──────── Data shown ────────
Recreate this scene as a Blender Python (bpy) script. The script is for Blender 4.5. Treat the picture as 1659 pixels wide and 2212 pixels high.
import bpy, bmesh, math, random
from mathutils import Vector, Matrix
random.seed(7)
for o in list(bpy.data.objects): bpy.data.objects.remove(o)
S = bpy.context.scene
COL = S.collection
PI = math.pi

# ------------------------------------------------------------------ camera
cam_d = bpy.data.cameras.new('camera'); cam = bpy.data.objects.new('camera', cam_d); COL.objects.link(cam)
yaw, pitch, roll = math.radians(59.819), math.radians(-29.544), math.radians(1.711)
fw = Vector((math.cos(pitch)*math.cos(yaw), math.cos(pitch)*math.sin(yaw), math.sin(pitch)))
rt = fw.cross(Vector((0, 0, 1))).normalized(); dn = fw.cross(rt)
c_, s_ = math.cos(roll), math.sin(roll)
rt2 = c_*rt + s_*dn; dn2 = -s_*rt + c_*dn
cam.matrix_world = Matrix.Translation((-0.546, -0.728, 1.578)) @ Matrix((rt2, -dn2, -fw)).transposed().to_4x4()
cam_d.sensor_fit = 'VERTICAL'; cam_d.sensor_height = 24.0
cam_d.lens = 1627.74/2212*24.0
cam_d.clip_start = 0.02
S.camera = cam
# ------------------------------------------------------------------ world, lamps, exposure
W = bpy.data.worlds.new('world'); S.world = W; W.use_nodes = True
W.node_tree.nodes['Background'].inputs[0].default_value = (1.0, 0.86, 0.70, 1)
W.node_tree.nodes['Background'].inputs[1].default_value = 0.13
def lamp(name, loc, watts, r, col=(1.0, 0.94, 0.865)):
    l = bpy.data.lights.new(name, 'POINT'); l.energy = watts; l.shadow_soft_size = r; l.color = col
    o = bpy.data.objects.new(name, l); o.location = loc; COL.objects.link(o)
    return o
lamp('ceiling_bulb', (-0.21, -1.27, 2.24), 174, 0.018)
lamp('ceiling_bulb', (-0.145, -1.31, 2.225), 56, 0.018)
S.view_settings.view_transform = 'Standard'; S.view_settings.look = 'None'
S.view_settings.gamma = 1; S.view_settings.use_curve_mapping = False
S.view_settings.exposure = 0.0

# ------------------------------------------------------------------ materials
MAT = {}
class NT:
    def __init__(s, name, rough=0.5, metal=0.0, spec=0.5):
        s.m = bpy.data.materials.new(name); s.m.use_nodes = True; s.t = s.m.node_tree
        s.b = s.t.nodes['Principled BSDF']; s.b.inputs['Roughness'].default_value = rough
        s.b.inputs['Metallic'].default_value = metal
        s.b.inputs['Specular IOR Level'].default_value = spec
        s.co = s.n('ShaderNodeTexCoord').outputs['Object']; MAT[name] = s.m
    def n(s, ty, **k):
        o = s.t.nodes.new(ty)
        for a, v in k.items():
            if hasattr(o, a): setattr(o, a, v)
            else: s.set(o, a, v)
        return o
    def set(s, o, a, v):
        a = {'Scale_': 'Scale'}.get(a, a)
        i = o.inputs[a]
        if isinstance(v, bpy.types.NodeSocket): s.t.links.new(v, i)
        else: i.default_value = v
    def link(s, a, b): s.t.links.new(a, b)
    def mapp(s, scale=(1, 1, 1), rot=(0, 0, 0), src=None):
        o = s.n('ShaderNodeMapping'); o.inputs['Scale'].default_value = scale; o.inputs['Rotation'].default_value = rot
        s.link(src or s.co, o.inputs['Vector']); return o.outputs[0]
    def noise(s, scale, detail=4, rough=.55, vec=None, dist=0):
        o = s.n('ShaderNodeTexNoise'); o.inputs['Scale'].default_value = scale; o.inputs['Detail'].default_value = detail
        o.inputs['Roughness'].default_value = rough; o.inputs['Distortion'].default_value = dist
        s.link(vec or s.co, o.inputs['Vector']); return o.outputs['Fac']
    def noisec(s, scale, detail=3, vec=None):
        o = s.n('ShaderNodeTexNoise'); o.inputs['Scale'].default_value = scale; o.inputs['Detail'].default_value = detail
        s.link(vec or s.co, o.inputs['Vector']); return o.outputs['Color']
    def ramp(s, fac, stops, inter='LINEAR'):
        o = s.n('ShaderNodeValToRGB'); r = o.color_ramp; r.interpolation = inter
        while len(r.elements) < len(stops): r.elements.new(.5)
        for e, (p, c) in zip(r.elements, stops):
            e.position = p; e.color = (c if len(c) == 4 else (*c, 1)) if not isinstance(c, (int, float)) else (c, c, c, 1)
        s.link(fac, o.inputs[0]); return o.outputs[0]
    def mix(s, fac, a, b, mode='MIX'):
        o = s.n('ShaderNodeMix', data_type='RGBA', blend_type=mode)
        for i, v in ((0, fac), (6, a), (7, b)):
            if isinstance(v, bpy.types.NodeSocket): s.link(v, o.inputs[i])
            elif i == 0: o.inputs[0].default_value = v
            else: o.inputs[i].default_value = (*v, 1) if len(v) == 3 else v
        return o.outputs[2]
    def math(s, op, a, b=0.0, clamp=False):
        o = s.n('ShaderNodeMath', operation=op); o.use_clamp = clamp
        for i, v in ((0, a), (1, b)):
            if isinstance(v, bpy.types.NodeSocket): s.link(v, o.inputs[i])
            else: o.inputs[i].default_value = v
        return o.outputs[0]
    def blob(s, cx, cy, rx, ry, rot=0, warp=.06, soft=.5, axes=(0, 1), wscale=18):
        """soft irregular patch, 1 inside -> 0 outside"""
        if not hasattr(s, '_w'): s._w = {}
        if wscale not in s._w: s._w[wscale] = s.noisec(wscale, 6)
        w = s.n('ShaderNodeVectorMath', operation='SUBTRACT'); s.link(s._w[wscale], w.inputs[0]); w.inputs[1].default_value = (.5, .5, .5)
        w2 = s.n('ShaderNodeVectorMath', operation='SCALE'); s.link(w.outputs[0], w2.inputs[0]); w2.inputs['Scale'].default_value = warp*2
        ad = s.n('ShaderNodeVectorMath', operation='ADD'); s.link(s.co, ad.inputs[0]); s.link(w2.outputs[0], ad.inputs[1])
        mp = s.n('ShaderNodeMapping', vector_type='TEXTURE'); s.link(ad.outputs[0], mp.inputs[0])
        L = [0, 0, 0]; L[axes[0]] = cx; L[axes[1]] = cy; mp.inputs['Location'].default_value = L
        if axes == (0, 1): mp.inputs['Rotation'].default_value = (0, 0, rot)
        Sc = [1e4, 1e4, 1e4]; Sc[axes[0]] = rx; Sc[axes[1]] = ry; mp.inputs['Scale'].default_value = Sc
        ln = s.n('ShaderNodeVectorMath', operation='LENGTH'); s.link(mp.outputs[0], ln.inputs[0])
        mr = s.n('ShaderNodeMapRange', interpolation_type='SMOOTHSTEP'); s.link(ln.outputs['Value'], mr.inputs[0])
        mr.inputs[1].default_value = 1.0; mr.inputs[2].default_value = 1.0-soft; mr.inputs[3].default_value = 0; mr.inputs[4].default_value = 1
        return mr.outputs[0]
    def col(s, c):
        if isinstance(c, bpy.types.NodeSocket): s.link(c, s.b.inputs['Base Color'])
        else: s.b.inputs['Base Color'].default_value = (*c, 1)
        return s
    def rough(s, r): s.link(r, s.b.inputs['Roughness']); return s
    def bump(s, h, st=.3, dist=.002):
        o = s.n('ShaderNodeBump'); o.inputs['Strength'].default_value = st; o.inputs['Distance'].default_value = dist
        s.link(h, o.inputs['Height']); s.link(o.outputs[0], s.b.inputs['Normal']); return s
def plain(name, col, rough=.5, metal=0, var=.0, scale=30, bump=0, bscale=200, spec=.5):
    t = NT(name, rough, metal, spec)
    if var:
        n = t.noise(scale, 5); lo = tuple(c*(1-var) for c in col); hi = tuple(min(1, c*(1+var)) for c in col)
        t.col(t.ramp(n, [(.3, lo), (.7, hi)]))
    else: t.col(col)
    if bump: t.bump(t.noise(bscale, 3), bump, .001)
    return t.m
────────
- _Written task_
Locate and copy each line in the data above that includes the word "scene".

- _Result_
Recreate this scene as a Blender Python (bpy) script. The script is for Blender 4.5. Treat the picture as 1659 pixels wide and 2212 pixels high.
S = bpy.context.scene